CHP Genel Başkan Yardımcısı Karabıyık’ın yazılı basın açıklaması şöyle:
“Anayasamızın 41. Maddesi çocukların korunması ve bunun için gerekli tedbirleri alma görevini devlete vermektedir. 61. maddesi ise “korunmaya muhtaç çocukların topluma kazandırılması için” devletin her türlü tedbiri alacağını hüküm altına alır. 2828 sayılı Sosyal Hizmetler Kanununun 4. Maddesi “Bu Kanun kapsamına giren sosyal hizmetlere ilişkin faaliyetler, Devletin denetim ve gözetiminde, sivil toplum kuruluşları ile halkın gönüllü katkı ve katılımı da sağlanarak bir bütünlük içinde yürütülür.” demektedir.
Görüldüğü üzere başta Anayasa ve kanunlar açısından çocukların korunmasında asli görev devlete aittir. Devlet, iş birliği yapacağı kuruluşlar için “kamu yararına” çalışıp çalışmadıklarını, tarikat, terör örgütü vb yapılarla ilişkili olup olmadıklarını özel olarak gözetir. Her dernek, vakıf vb oluşumlar sivil toplum kuruluşu kapsamında değerlendirilerek, devletin asli görevlerinin paydaşı yapılamaz.
Çevreme Duyarlıyım, Değerlerime Sahip Çıkıyorum (ÇEDES)” projesi kapsamında Milli Eğitim Bakanlığında gördüğümüz durumun aynısı Aile ve Sosyal Hizmetler Bakanlığında da görülmektedir. Bakanlık çeşitli protokollerle kendi görevlerini sözde sivil toplum kuruluşu denilen yapılara bırakmaktadır. Bunun en son örneği İstanbul Aile ve Sosyal Hizmetler İl Müdürlüğü sorumluluğundaki çocukların, Mutlu Yuva Derneği’nin düzenlediği kampa götürülmesidir.

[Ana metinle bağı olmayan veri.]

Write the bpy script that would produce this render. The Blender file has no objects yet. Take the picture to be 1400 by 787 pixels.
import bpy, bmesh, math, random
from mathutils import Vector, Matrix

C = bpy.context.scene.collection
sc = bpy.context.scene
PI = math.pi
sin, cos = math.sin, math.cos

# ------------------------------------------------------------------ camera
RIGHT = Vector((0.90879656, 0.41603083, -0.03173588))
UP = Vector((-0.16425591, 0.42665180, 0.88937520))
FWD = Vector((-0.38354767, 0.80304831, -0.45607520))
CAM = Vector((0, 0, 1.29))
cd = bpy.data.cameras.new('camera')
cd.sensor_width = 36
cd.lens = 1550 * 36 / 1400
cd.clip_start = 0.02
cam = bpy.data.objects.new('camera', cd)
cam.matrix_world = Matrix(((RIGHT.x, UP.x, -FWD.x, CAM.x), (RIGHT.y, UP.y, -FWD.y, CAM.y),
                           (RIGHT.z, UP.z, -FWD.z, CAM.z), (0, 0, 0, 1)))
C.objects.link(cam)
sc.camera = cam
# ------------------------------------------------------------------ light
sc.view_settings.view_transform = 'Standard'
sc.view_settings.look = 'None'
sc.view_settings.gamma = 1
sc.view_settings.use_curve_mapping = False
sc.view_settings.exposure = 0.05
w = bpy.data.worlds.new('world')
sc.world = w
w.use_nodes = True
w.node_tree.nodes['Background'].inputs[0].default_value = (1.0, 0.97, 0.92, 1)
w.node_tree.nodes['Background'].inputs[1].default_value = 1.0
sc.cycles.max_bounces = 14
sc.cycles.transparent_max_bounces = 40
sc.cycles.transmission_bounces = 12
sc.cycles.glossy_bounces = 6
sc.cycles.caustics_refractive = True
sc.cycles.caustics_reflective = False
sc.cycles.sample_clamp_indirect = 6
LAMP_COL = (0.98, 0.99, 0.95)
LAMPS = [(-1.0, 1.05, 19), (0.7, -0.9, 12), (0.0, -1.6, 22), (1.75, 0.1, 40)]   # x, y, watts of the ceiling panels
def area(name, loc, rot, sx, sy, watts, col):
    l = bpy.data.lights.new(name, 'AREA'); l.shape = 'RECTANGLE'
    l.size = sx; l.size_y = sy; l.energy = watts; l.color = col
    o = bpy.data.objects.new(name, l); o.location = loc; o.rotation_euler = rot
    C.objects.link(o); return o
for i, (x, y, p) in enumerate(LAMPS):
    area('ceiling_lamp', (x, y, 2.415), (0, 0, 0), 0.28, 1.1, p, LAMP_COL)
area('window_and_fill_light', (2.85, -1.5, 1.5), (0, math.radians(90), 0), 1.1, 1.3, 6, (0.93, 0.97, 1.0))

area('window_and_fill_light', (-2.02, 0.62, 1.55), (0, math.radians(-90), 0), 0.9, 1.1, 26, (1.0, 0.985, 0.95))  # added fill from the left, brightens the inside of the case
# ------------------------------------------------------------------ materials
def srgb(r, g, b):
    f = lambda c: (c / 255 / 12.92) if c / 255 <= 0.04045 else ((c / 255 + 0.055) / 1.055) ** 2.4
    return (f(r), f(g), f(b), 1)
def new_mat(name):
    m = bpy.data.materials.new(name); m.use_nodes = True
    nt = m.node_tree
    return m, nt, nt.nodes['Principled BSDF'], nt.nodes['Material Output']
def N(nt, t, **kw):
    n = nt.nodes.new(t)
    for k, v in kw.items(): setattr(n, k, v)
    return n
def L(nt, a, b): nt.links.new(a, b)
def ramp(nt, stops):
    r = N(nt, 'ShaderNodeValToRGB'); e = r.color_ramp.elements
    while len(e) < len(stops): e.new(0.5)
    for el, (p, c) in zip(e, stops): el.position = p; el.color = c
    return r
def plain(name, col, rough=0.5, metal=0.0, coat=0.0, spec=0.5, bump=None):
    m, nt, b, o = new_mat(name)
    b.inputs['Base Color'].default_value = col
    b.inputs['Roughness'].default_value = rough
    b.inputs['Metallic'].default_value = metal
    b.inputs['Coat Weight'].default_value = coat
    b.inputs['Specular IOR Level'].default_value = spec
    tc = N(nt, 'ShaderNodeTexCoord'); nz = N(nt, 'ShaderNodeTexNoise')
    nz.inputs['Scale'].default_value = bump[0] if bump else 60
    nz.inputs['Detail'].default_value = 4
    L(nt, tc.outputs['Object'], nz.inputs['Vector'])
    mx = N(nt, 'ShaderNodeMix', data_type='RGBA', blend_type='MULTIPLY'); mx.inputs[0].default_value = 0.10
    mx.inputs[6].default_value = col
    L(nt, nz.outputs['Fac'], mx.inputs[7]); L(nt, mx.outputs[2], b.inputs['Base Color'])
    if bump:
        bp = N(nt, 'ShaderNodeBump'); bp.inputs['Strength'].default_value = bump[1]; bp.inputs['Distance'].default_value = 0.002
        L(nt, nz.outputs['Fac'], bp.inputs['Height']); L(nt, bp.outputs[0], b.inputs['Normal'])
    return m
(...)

Kamuoyuna yansıyan bilgilerden anlaşıldığı üzere, Mutlu Yuva Derneğinin 3-11 Ağustos arasındaki organizasyonla ilgili programı sonlandırarak çocukları ailelerine teslim ettiği anlaşılmıştır. Ancak usulsüz gerçekleştirilen bu faaliyet için ilgili Bakanlığın bir soruşturma başlattığı ya da başlatacağı henüz kamuoyuna yansımamıştır.
Son olay Aile ve Sosyal Hizmetler Bakanlığı’nın anayasa ve yasaların kendisine verdiği ve devredilemez nitelikte asli görevlerini devleti zaaflı hale getirecek biçimde “paralel yapılara” bıraktığı gerçeğini bir kez daha ortaya koymaktadır. Bu kuruluşların hiçbirinin sonradan belirlenmiş gündemlerinin olmadığını, her birinin toplumsal yaşamın her alanına ilişkin gündemlerini teolojik ve kültürel programlarına uygun biçimde gerçekleştirdiklerinin iyi bilinmesi gerekir. Bu tür kuruluşların faaliyetlerini esas olarak devletin etrafından dolanma stratejisine uygun biçimde gerçekleştirdikleri, kriz durumlarında ise rüzgâra göre eğilme taktiğini uyguladıkları ülkemizden ve dünyadaki örneklerinden iyi bilinmektedir.
Aile ve Sosyal Hizmetler Bakanlığının konuyla ilgili 02 Ağustos 2023 Çarşamba günü yaptığı yazılı açıklama yukarıda anlattıklarımızın tam olarak bir itirafıdır. Bu yapıların devlete sızmadığı, devlet adına, devlete sızdırıldığı açıktır.
Bakanlığı, işbirliği protokolleri imzaladığı kuruluşları tek tek ve imzalanan protokollerle birlikte bu kuruluşlara ne kadar kamu kaynağı aktardığını, kamu imkânlarını kullandırdığını açıklamaya davet ediyorum.”